Most of the dream involved me trying desperately to get back to the ship. I kept encountering all sorts of obstacles and I somehow couldn’t call to let her know. I knew she would think I had abandoned her. The details of the obstacles don’t matter, but they were the narrative equivalent of walking through quicksand.
When I finally got back to her — on the ship — she was hurt and disappointed in me. She couldn’t believe I had left her alone — and I had trouble explaining what had happened. To make matters worse, I even called her by the name of another former girlfriend from about 12 years ago. I had the awful feeling that I was doomed to destroy my chances of a love I wanted.
I’m very driven by an internal need to do the right thing — not only for myself but for those who have trusted me and given me their love. Reading Linda’s letter this week made me feel the pain of someone losing faith in me. Even after a decade, it still hurts.

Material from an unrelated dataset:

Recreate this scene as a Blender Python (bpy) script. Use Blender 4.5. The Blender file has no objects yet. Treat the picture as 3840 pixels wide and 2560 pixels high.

I used to wonder how things might have been different if someone had warned me — a couple of weeks before the letter — about what I was about to lose. Would I have listened? Or would I have been arrogant enough to believe I still had plenty of time to accept or reject someone who was crazy about me?
I’ll never know. I only know that I never again want to face the pain of someone who loves me losing faith in me. I suspect we keep playing out the same sad story in our lives — until we finally get it right.
The thing I’ve learned is that it’s really easy to lose someone who we were sure belonged to us. It happens without warning. And it hurts like few things in life.
Note: As I was about to publish this, I remembered an obscure song which expresses the painful heartbreak of losing what was “mine.” The song is “I Thought You Were Mine,” and it was on Jonathan Rundman’s 2008 album, “Insomniaccomplishments.”